Open Water (2003)
7/10
Chums at Sea
30 January 2005
Blanchard Ryan and Daniel Travis play a busy couple forcing themselves to take some time out to relax. They go to the Caribbean for R & R. Once there they take a scuba diving trip, dive into the water, and then are ...forgotten by the scuba ship. Open Water then chronicles what this couple will endure out at sea. I watch a lot of scary pictures, but this film really affected me a lot more than many I have seen with monsters and blood and whatever else is usually hurled at you in a horror movie. It was downright scary. Much of that is due to the "This really happened in real life" quality the film exudes. It is in fact based on just such an incidence off the coast of Australia. But the frightening aspect also is due in large part to the ordinary nature of the two main characters, everybody else in the film, the simple yet direct direction, and the total lack of "HOLLYWOOD" to be found anywhere. I felt like I could have been Daniel. A film that can make you feel like the possibility even remotely exists for that to happen is working on some level.
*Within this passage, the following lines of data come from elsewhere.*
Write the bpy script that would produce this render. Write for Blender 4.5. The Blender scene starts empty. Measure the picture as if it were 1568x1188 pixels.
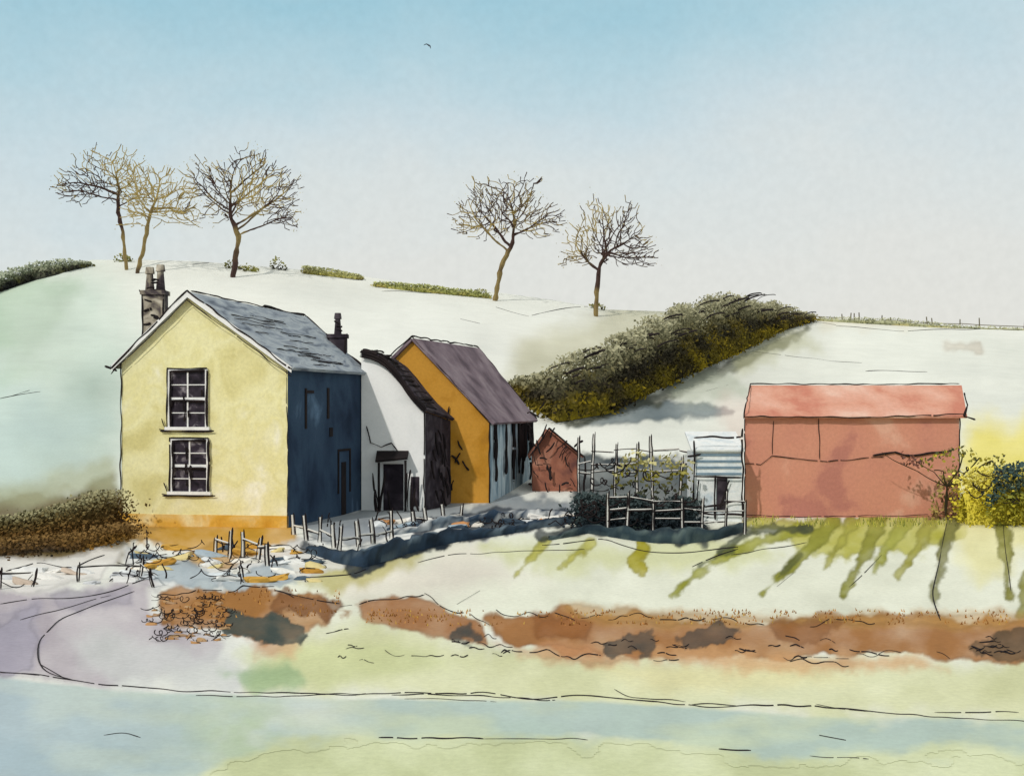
import bpy, math, random, bmesh
import numpy as np
from mathutils import Vector, Matrix
random.seed(7)
scene=bpy.context.scene

# ---------------------------------------------------------------- survey helpers
def X(u,y): return (u-784)*y/2000.0
def Z(v,y): return 5+(620-v)*y/2000.0
def P(u,v,y): return (X(u,y),y,Z(v,y))
def vn(x,y,s=0):
    xi=np.floor(x);yi=np.floor(y);fx=x-xi;fy=y-yi
    fx=fx*fx*(3-2*fx);fy=fy*fy*(3-2*fy)
    def h(a,b):
        q=np.sin(a*127.1+b*311.7+s*74.7)*43758.5453
        return q-np.floor(q)
    return (h(xi,yi)*(1-fx)+h(xi+1,yi)*fx)*(1-fy)+(h(xi,yi+1)*(1-fx)+h(xi+1,yi+1)*fx)*fy
def fbm(x,y,o=4,s=0):
    r=0;a=.5;t=0
    for i in range(o):
        r=r+a*vn(x*2**i,y*2**i,s+i*13);t+=a;a*=.5
    return r/t
def sf(x,y,o=3,s=0):
    r=0;a=.5;t=0
    for i in range(o):
        X_=x*2**i;Y_=y*2**i;xi=math.floor(X_);yi=math.floor(Y_);fx=X_-xi;fy=Y_-yi;fx=fx*fx*(3-2*fx);fy=fy*fy*(3-2*fy);k=(s+i*13)*74.7
        def h(a_,b_):
            q=math.sin(a_*127.1+b_*311.7+k)*43758.5453
            return q-math.floor(q)
        r+=a*((h(xi,yi)*(1-fx)+h(xi+1,yi)*fx)*(1-fy)+(h(xi,yi+1)*(1-fx)+h(xi+1,yi+1)*fx)*fy);t+=a;a*=.5
    return r/t
RU=[-400,0,70,140,220,300,400,460,560,650,750,850,930,1050,1240,1300,1420,1568,1900]
RV=[470,441,418,398,398,400,408,413,424,436,446,460,474,478,486,490,497,502,520]
RX=[(u-784)*.1 for u in RU]; RZ=[5+(620-v)*.1 for v in RV]
def H(x,y):
    x=np.asarray(x,float);y=np.asarray(y,float)
    R=np.interp(x,RX,RZ)
    t=np.clip((y-65)/135,0,None)
    z=np.where(t<1,R*np.clip(t,0,1)**1.3,R-np.clip(y-200,0,60)*.12)
    z=z+(fbm(x*.25,y*.25,3,5)-.5)*.12*np.clip(1-t,0,1)+(fbm(x*.06,y*.06,3,9)-.5)*1.2*np.clip(t*2,0,1)*np.clip((200-y)/60,0,1)
    return z
_ys=np.concatenate([np.arange(8,70,.1),np.arange(70,202,.4)])
def siteY(u,v):
    zt=H((u-784)*_ys/2000,_ys); zr=5+(620-v)*_ys/2000
    k=np.nonzero(zt>=zr)[0]
    return float(_ys[k[0]]) if len(k) else 199.5
def site(u,v,dz=0):
    y=siteY(u,v);x=X(u,y);return (x,y,float(H(x,y))+dz)
def C(h):
    h=h.lstrip('#');o=[]
    for i in (0,2,4):
        c=int(h[i:i+2],16)/255
        o.append(c/12.92 if c<=.04045 else ((c+.055)/1.055)**2.4)
    return tuple(o)
def mul(c,k): return tuple(min(.9,a*k) for a in c)
def mixc(a,b,t): return tuple(a[i]*(1-t)+b[i]*t for i in range(3))

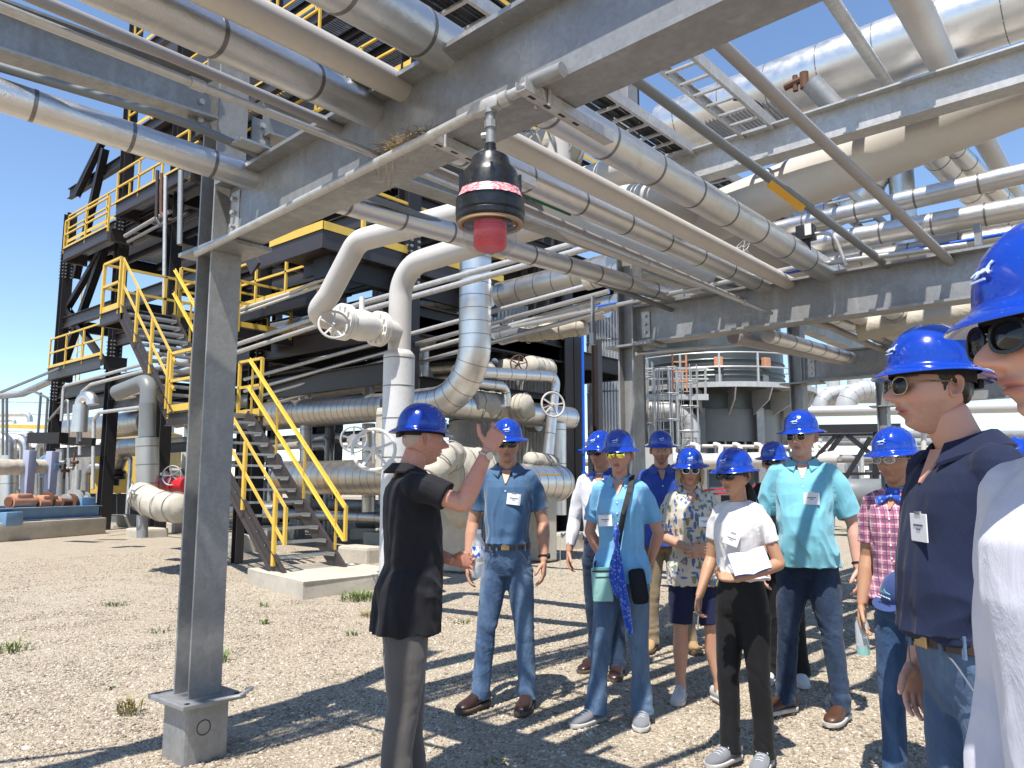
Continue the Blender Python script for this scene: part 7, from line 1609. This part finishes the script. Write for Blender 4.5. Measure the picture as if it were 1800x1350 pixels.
# notebook of the young woman
M['paper'] = painted('paper', (.76,.75,.72), .6, .05, .02)
nb = thing('notebook', 'open white notebook held against the waist by the young woman in white', 'notebook'); nb.scale = (.86,.86,.86); nb.location = gd(1318, 992, 4.05); nb.rotation_euler = (radians(52), radians(-14), rz7+radians(35))
for s in (-1, 1):
    q = MB(); N_ = 8
    for i in range(N_+1):
        t = i/N_; x = s*t*.115; z = .010*sin(t*pi)+.004
        for y in (-.075, .075):
            for dz_ in (0,.006*(1-t*.3)): q.v.append((x, y, z+dz_ + s*.0))
    for i in range(N_):
        b = i*4; c = b+4; q.f += [(b,b+2,c+2,c),(b+1,c+1,c+3,b+3),(b,c,c+1,b+1),(b+2,b+3,c+3,c+2)]
    q.mi = [0]*len(q.f); pg = q.build('page_block', M['paper'], nb, True, 30); pg.rotation_euler = (0, -s*.30, 0)
    q = MB(); q.box((s*.058,0,.0), (.118,.156,.002)); cv = q.build('cover', cloth_mat('notebook_cover', (.15,.18,.40)), nb); cv.rotation_euler = (0, -s*.30, 0)
q = MB(); p_ = w7.matrix_basis @ V((-.205,-.16,.80)); q.cyl(p_+V((0,0,-.06)), p_+V((.01,.01,.07)), .004, 8); q.cyl(p_+V((0,0,-.066)), p_+V((0,0,-.06)), .0015, 6); tag(q.build('pen', M['silver'], None, True, 40), 'silver pen in the lowered right hand of the young woman in white', 'pen')
# cap and bottle of the young man in plaid
cp = thing('baseball_cap', 'navy blue baseball cap with white stitched lettering held by the man in plaid', 'cap'); cp.matrix_basis = w10.matrix_basis @ Matrix.Translation((.10,-.255,1.0)) @ Matrix.Rotation(radians(35),4,'X') @ Matrix.Rotation(radians(-20),4,'Z')
M['cap_navy'] = cloth_mat('navy_cap_cloth', (.025,.05,.16), .8)
q = MB(); rings = []
for k in range(9): t = (pi/2)*k/8.2; rings.append([V((.085*cos(t)*cos(a), .10*cos(t)*sin(a), .10*sin(t))) for a in [2*pi*j/28 for j in range(28)]])
loft(q, rings); q.build('crown', M['cap_navy'], cp, True, 60)
q = MB(); n = 20; pts = [(.075*sin(a)*1.02, -.085-.065*cos(a)**.8 if cos(a) > 0 else -.085) for a in [(-pi/2+pi*j/n) for j in range(n+1)]]
for z in (.0,.004):
    for x, y in pts: q.v.append((x, y, z-.35*x*x*8*.1))
m_ = n+1; q.f = [tuple(range(m_)), tuple(reversed(range(m_, 2*m_)))]+[(j, m_+j, m_+j+1, j+1) for j in range(n)]+[(n, m_+n, m_, 0)]; q.mi = [0]*len(q.f); q.build('visor', M['cap_navy'], cp)
for k in range(5): q = MB(); q.box((-.03+.015*k,-.097,.040), (.009,.004,.008)); q.build('stitched_letter', M['logo'], cp)
q = MB(); q.prism([(-.03,0),(-.005,.010),(.0,.022),(.006,.010),(.034,.004),(.01,.0)], .004, (0,-.088,.056), Matrix.Rotation(radians(-20),3,'X')); q.build('bird_emblem', cloth_mat('teal_stitch', (.15,.4,.5)), cp)
bb0 = w10.matrix_basis @ V((-.205,-.07,.74)); bo = thing('teal_bottle', 'clear bottle with teal bottom hanging from the far hand of the man in plaid', 'bottle', bb0[:])
q = MB(); q.lathe([(0,-.10),(.03,-.10),(.032,-.06)], n=20); q.build('base', M['teal'], bo, True, 40); q = MB(); q.lathe([(.032,-.06),(.032,.05),(.014,.09),(.014,.11),(0,.11)], n=20); q.build('bottle_body', M['pet'], bo, True, 40)
# bandana round his neck (clothing, stays with him)
q = MB(); nrg = 30
rings = [[V(((.066+.012*cos(b))*sin(a)*(1.0), (.066+.012*cos(b))*(-cos(a))+.012-.012*max(0,cos(a)), 1.492+.028*sin(b)-.030*max(0,cos(a))+.004*sin(a*7+b*2))) for b in [2*pi*k/10 for k in range(10)]] for a in [2*pi*j/nrg for j in range(nrg)]]
for j in range(nrg):
    for k in range(10): q.v.append(tuple(rings[j][k]))
q.f = [(j*10+k, ((j+1)%nrg)*10+k, ((j+1)%nrg)*10+(k+1)%10, j*10+(k+1)%10) for j in range(nrg) for k in range(10)]; q.mi = [0]*len(q.f)
sphere(q, (0,-.090,1.447), (.016,.014,.013), 6)
for s in (-1,1): loft(q, [[V((s*(.008+t*.065)+.0, -.093-.012*t+.006*cos(a)*1, 1.447-.022*t+ (.006+.017*sin(t*pi*.8))*sin(a))) for a in [2*pi*k/10 for k in range(10)]] for t in (0,.35,.7,1)])
q.build('bandana', M['bandana'], w10, True, 50)
# weeds
m = NT('weed_leaf'); oi = m.n('ShaderNodeNewGeometry'); m.base(m.mix(m.noise(20,2,m.co('Object')), (.07,.13,.03), (.20,.24,.07))); m.set(rough=.7); m.b.inputs['Subsurface Weight'].default_value = .1; M['weed'] = m.mat
m = NT('dry_weed'); m.base(m.mix(m.noise(20,2,m.co('Object')), (.22,.18,.07), (.34,.30,.14))); m.set(rough=.8); M['dry'] = m.mat
def weed(px, py, r, h, n, lab, mat='weed', seed=1, upright=.5):
    r *= .7; h *= .62; n = int(n*.75); R_ = random.Random(seed); c = gz(px, py, 0); mb = MB()
    for k in range(n):
        a = R_.random()*6.283; rr = r*R_.random()**.6*.5; p = V((cos(a)*rr, sin(a)*rr, hgt(c.x,c.y)-.005)); L = h*(.5+.7*R_.random()); dr = V((cos(a+R_.gauss(0,.6)), sin(a+R_.gauss(0,.6)), 0)); w = .004+.004*R_.random(); sd = dr.cross(V((0,0,1)))*w
        p1 = p+dr*L*(.25)*(1-upright*.5)+V((0,0,L*.6)); p2 = p+dr*L*(.8)*(1-upright*.4)+V((0,0,L*.85)); 
        mb.add([p-sd*.5, p+sd*.5, p1+sd, p1-sd, p2], [(0,1,2,3),(3,2,4)])
        if R_.random() < .7:
            for j in range(2): q_ = p.lerp(p1, .5+.5*R_.random()); e = V((R_.gauss(0,1), R_.gauss(0,1), .4)).normalized()*L*.28; s2 = e.cross(V((0,0,1))).normalized()*w*1.2; mb.add([q_, q_+e*.5+s2, q_+e, q_+e*.5-s2], [(0,1,2,3)])
    return tag(mb.build('weed', M[mat], None, loc=(c.x, c.y, 0)), lab, 'weed', 'weeds growing in the gravel')
weed(200,1062,.35,.12,46,'small green weed in the open gravel left of the main column',seed=1); weed(20,1140,.5,.18,60,'green weed tuft at the left edge of the gravel',seed=2); weed(462,1062,.2,.12,30,'tiny weed right of the main column below the pad',seed=3); weed(465,1092,.18,.12,26,'second tiny weed right of the main column, nearer',seed=4)
weed(228,1250,.22,.22,60,'dry yellow weed left of the column base','dry',5,.9); weed(200,1205,.1,.06,14,'tiny sprout left of the main column',seed=6); weed(640,1052,.9,.22,330,'largest green weed clump beside the concrete pad behind the speaker',seed=7,upright=.6); weed(660,1082,.5,.12,120,'yellowish low weed below the big clump','dry',8)
weed(872,1343,.16,.06,20,'bright green sprout at the bottom centre',seed=9); weed(622,1115,.2,.10,30,'small weed left of the speaker legs',seed=10); weed(812,1092,.3,.09,40,'flat weed in shade between speaker and blue polo man',seed=11); weed(392,1158,.15,.2,40,'weed just right of the main column shaft',seed=12); weed(280,1108,.3,.1,24,'sparse weed left of the column',seed=13)
weed(1488,935,.8,.15,90,'grass patch in the far sunlit gravel right of the older man',seed=14); weed(1520,895,1.2,.2,120,'far grass patch by the dark drum',seed=15)
# wire stake in the gravel
mb = MB(); c = gz(985,1010,0); mb.tube([c, c+V((.0,0,.55)), c+Rh*-.08+V((0,0,.62))], .006, 6); tag(mb.build('wire_stake', M['galv_light'], None, True), 'thin bent wire stake in the gravel right of the blue polo man', 'stake')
Open Water works on real fears: negligence, sharks, impending doom, and the horror that sometimes can be wide, wet, empty tracts of nothing but miles and miles of sea water. The meaningless of man can really be measured in those scenes where Daniel and Susan tread for life amidst a background of endless waves with predators all around them. Both Ryan and Travis do very good jobs with this type of material. The director Curtis deserves a lot of praise for his ability to make this whole thing come off so effectively.